La polémique enfle autour du projet de transformation de la gare d’Austerliz. Les opposants prônent la défense du patrimoine et dénoncent une place trop importante accordée aux commerces.
Après la gare du Nord, le projet de transformation de la gare d’Austerlitz pourrait devenir un nouveau champ de bataille. Il est en effet prévu que, dans quelques années, s’érige sur un terrain aujourd’hui nu, le long de la halle de la gare, un bâtiment de plus de 91 000 m2. Le projet immobilier comprend notamment 52 146 m2 de bureaux, 11 563 m2 de logements et 6 562 m2d’hébergements hôteliers.

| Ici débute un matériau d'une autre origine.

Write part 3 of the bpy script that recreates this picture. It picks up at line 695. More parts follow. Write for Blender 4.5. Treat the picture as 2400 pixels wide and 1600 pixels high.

Il est porté par cinq maîtres d’œuvre, dont SNCF Gares & Connexions et la Semapa, la société d’aménagement de la Ville de Paris.
Il y a encore pas si longtemps, le projet ne semblait pas soulever de fortes oppositions, les quelques demandes d’aménagements demandés lors de l’enquête publique (qui s’est achevée le 31 juillet 2020) ayant été pris en compte par les promoteurs. La Drac (la direction des affaires culturelles de la région qui doit être consultée pour les chantiers faisant l’objet de fouilles) a donné sont feu vert. Tout comme le Conseil de Paris qui, par trois fois, en 2011, en 2018 et en 2019 a approuvé le projet.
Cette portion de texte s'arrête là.